Spanning-tree edge ports

I have this network with phones connected to the switch and a pc connected to the phone. The phone is tagged in vlan 5 the pc connected to the phone is untagged in 6. My question is: should I configure the phone as a spanning-tree edge-port.

Also I have wireless-accesspoints connected to the switches on some ports, the same question goes here.

Johnny99
3 REPLIES 3
chris99099
Occasional Contributor

Re: Spanning-tree edge ports

I wrote "should I configure the phone as a spanning-tree edge-port." I meant "should I configure the switchport on which the phone is connected as a spanning-tree edge port."

Mohieddin Kharnoub
Honored Contributor

Re: Spanning-tree edge ports

Hi

Why you would configure this port as an edge port, are you sure that no one can connect a small hub or switch one day to the phone (say for testing).

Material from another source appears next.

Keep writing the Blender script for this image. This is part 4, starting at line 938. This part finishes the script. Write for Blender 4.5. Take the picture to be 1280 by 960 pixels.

This feature is for protection, and if you are sure that its not going to cause any problem for you in the future then do it,

I don't think that the edge port feature is causing any problem.

I did a test once, and connect a PC and it started looking for an IP from a DHCP and it got it in about 25-30 seconds.

After enabling the edge port and bpdu filter, it got it within 5 seconds , its pretty fast but without any protection.

Good Luck !!!
Science for Everyone
Matt Hobbs
Honored Contributor

Re: Spanning-tree edge ports

Even if you set a port's edge-status to yes, there is still spanning-tree protection, but you may get a small amount of flooding until spanning-tree detects the loop and blocks it.

The other reason you need to set the edge-port status is so that when a port comes online it does not trigger a topology change. In a large enough network with ports going online/offlne fairly regularly this can be a real problem.

RSTP on ProCurve switches defaults the edge-port status to yes.

MSTP is going through a bit of a transition at the moment, previously it defaulted edge-port no - but new firmware releases now will use auto-edge-port as default.

The other feature I would consider enabling is the loop-protect feature, as some phones do not forward spanning-tree BPDU's - so a loop could be created and not detected. Some switches also 'eat' BPDU's - the 1800 currently does but I believe this will be changed in a future firmware release.

For your AP's, since they are part of the infrastructure it's not so important to set the edge-port status since they will always be up.